Saturday, August 9

PSA?

I was watching TV quite late at night (as I usually do). And stopped to watch a little bit of MTV (as I usually do). Then this commercial/PSA came on




And all I could think was "that was really effective."

That's all I'm going to say about the video itself, because I think it pretty much speaks for itself. However, I am interested in why it's come out now. I'm not say that there is ever a bad time for anti-hate messages, but why now specifically? I'm sure part of it is the upcoming election; MTV has their whole "vote or die" thing and probably want to galvanize people to think about issues. I always wonder about the rest of the world's view of America. Do they see us as ignorant? Hateful? Divided amongst ourselves? Are we so divided that we need to be shocked in such a way? To remind us of where fear and hatred can take you?
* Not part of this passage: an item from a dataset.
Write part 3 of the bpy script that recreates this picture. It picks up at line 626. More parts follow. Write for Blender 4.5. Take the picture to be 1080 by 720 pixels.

But more importantly, for those people that are ignorant and hateful (and I'm aware there are ignorant, hateful people all over the world), is a PSA enough? Is a commercial, not matter how shocking, enough to make someone really think? To understand an event in the context of its time and still appreciate the horror of it? As a history major, my professors constantly push me and my fellow students to take an event in context, to fully understand it and in a way rationalize it. Part of the "post-1989-fall of the Berlin Wall- post-modernist" historical view. As historians, we have to ask ourselves, should we ever be able to understand something that horrific? And what makes an event "that horrific"?

"But this is History. Distance yourselves. Our perspective on the past alters. Looking back, immediately in front of us is dead ground. We don't see it, and because we don't see it this means that there is no period so remote as the recent past. And one of the historian's jobs is to anticipate what our perspective of that period will be... even on the Holocaust."